What Was the Economic Recovery Tax Act of 1981?

The Economic Recovery Tax Act of 1981 (ERTA) was the largest tax cut in American history. Signed by President Ronald Reagan about six months after taking office, ERTA slashed income tax rates and allowed for faster expensing of depreciable assets. The bill included several incentives for small business and retirement saving. It also provided for inflation indexing of tax brackets.

Understanding the Economic Recovery Tax Act of 1981 (ERTA)

ERTA was also known as the Kemp-Roth Tax Cut after its Republican sponsors, Representative Jack Kemp of N.Y. and Senator William V. Roth of Del. The biggest tax cuts were for wealthy Americans, with the top rate cut from 70% to 50% over three years. The bottom bracket was cut from 14% to 11%. Besides tax cuts and accelerated depreciation deductions, other features of the legislation included easier rules for establishing Employee Stock Ownership Plans (ESOPs); expanded eligibility for Individual Retirement Accounts (IRAs); a reduction in the capital gains tax from 28% to 20%; and a higher estate tax exemption. The indexing of tax brackets was a key provision given the era’s double-digit annual inflation, which was pushing even lower- and middle-class families into higher brackets.
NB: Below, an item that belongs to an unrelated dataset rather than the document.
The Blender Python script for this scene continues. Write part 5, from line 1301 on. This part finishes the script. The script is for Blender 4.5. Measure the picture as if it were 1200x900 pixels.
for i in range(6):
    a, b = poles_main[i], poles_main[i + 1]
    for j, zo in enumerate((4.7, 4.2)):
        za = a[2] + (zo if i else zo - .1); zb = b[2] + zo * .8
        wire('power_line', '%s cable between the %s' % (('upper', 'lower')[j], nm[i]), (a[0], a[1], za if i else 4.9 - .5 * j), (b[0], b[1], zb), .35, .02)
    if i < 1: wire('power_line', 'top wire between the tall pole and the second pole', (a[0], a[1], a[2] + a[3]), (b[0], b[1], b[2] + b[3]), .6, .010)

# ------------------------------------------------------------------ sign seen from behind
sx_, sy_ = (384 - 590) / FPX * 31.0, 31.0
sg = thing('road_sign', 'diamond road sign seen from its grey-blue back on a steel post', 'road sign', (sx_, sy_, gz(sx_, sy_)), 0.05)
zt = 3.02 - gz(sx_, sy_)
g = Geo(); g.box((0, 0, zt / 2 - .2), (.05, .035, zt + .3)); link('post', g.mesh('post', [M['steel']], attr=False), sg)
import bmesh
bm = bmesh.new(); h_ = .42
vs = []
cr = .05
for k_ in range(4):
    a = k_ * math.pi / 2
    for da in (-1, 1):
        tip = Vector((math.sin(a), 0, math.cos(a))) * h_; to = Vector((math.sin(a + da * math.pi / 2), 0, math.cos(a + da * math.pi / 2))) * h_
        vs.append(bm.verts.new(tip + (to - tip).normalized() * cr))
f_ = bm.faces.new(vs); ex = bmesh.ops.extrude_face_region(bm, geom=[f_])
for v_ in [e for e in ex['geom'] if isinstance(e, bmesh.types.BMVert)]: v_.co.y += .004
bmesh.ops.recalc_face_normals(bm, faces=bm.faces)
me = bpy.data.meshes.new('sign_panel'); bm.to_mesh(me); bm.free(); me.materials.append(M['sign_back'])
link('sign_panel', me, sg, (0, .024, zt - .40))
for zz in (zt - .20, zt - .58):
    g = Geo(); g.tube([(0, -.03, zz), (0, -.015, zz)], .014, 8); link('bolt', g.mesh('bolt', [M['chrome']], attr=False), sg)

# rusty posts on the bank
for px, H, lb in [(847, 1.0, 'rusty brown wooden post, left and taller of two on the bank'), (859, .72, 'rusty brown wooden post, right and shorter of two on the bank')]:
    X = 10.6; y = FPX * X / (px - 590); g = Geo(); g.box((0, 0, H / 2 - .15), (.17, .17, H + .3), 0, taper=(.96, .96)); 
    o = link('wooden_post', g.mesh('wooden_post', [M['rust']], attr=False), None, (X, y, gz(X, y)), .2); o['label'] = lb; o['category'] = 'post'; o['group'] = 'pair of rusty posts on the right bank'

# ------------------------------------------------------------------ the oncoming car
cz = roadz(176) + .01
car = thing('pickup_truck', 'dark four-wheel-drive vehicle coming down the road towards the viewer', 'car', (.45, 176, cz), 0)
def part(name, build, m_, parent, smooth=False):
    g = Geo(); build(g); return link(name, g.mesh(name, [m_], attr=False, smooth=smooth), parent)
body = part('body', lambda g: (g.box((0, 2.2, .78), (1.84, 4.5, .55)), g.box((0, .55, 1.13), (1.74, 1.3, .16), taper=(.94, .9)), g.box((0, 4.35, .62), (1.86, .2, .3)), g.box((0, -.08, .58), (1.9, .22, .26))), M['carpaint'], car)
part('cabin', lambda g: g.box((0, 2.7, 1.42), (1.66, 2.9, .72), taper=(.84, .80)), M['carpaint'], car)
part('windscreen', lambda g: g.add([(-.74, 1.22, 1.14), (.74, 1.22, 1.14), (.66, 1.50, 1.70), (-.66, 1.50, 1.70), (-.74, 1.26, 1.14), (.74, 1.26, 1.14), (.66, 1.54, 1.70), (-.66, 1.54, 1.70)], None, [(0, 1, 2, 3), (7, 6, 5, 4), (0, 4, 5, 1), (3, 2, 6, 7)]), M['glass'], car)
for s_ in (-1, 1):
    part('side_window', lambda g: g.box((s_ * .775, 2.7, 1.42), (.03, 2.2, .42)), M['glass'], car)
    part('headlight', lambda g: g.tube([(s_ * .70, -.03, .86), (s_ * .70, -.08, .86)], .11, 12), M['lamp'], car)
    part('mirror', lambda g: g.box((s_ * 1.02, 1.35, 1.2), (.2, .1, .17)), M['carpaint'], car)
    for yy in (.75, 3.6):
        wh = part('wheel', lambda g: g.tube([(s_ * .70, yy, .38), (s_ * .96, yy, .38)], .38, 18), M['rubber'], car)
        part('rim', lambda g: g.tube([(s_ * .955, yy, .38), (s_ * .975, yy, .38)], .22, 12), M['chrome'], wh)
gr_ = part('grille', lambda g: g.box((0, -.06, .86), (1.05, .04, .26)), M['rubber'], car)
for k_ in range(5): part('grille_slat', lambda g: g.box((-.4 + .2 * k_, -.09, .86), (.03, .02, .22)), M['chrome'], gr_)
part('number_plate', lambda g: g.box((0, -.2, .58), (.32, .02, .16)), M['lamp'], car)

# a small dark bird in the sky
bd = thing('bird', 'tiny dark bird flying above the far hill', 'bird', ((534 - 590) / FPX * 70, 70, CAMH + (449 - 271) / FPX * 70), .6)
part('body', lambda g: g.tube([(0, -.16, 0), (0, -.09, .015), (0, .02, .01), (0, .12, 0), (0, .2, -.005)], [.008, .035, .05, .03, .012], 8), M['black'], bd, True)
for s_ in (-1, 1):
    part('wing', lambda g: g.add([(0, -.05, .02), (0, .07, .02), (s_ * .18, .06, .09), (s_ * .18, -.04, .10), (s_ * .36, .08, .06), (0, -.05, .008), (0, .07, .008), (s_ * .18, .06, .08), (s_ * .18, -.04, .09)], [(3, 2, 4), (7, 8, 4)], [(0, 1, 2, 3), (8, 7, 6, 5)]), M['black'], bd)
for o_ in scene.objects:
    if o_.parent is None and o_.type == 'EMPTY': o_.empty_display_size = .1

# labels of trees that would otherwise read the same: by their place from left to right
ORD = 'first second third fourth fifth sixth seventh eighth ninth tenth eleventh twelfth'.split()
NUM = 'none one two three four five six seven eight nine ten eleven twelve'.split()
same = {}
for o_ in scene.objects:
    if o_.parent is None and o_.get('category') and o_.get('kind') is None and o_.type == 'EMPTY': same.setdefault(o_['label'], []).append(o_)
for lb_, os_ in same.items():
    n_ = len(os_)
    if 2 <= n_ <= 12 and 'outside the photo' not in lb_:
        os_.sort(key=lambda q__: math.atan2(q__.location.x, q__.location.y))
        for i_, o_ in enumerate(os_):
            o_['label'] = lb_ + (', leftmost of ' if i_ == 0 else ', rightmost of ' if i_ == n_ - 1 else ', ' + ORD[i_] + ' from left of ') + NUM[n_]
ERTA Inspired By Supply-Side Economics

The bill was inspired by supply-side theories of monetary policy advanced by economist and Reagan adviser Arthur Laffer. The basic idea was that cutting taxes on the wealthy would spur more capital investment and innovation, with the benefits “trickling down” to average citizens through job growth and increased consumer spending. In return, taxes revenues would rise as the economy boomed.

But ERTA did not jumpstart the economy as proponents expected. Business capital investment remained anemic, unemployment stayed high, and consumer spending did not increase. Meanwhile, in the year after the bill’s passage, the federal deficit spiked due to the drastic cutback in tax revenue. This, in turn, caused interest rates to soar from an already high 12% to an alarming 20%. The Dow Jones Industrial Average (DJIA) lost nearly 30% of its value by September 1982.

Congress Reversed Itself a Year Later

All these factors combined to spin the country into a second recession, hard on the heels of the 1978-79 crunch; this was the so-called “double-dip recession.” With the economy in free fall, Congress reversed much of ERTA in September of 1982 with the Tax Equity and Fiscal Responsibility Act (TEFRA), led by Senate Finance Committee chairman Robert Dole. Recovery began almost immediately.

ERTA remains controversial. Proponents claim the tax cuts eventually raised tax revenues by 6%, but critics say that was due to 12% inflation at the time. Although it is unlikely to be the final word, in 2012 the non-partisan Congressional Research Service analyzed tax rates and their economic effects from 1940 to 2010 and concluded that lowering top tax rates has no effect on economic growth or productivity, but does contribute to greater wealth inequality. Under Reagan, the U.S. national debt tripled to $2.6 trillion.